— Start of SOURCE EXCERPT —

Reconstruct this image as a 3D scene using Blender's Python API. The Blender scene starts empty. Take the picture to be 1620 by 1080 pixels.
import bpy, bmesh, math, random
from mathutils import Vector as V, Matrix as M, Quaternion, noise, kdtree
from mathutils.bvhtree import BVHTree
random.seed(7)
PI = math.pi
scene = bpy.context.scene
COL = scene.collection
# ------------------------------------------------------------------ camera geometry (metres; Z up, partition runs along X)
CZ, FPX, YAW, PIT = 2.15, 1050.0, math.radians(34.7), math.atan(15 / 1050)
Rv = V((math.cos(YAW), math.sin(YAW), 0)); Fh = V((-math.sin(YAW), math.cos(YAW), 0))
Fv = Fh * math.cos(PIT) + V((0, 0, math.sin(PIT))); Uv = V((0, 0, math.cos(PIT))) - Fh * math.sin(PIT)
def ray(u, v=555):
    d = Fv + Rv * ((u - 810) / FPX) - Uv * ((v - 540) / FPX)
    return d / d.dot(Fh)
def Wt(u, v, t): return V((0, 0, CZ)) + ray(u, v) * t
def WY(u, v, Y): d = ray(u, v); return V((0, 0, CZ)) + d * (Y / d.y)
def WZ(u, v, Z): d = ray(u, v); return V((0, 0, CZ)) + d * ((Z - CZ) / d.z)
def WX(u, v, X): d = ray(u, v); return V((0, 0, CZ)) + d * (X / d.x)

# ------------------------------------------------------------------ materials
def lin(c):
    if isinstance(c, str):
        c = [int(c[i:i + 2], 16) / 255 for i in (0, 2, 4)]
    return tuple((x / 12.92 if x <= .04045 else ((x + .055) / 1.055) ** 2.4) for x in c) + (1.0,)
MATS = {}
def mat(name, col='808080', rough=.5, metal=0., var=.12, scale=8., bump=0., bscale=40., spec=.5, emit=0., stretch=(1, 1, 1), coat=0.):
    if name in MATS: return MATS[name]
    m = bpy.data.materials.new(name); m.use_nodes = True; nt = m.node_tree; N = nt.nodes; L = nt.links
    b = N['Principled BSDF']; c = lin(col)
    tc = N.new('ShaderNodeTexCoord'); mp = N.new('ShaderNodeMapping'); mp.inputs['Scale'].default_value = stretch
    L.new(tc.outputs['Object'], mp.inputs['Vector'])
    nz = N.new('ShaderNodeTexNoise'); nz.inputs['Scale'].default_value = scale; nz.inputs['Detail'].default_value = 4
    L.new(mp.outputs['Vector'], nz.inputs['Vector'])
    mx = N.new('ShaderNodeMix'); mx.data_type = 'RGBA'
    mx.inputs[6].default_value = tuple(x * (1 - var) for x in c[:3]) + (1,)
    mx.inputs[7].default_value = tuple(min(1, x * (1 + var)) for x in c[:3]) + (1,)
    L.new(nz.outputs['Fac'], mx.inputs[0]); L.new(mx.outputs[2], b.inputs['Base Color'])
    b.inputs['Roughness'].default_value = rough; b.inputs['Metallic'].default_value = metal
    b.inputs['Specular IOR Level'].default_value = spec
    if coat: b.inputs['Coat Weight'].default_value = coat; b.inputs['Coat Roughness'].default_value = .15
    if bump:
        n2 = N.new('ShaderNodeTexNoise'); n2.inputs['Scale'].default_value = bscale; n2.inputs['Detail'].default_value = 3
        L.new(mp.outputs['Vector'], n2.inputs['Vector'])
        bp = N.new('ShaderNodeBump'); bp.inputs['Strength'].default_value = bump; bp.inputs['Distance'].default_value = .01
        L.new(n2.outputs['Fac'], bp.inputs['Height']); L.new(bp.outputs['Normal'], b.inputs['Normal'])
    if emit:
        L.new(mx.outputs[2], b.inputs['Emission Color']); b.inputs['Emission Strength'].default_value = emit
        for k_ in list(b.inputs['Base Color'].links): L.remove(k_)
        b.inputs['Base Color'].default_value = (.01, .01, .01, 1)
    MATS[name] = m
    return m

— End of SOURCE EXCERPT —

**AIM OF THE EXERCISE**
Find the lines above that contain the word "scene" and collect them.

**RESULT**
Reconstruct this image as a 3D scene using Blender's Python API. The Blender scene starts empty. Take the picture to be 1620 by 1080 pixels.
scene = bpy.context.scene
COL = scene.collection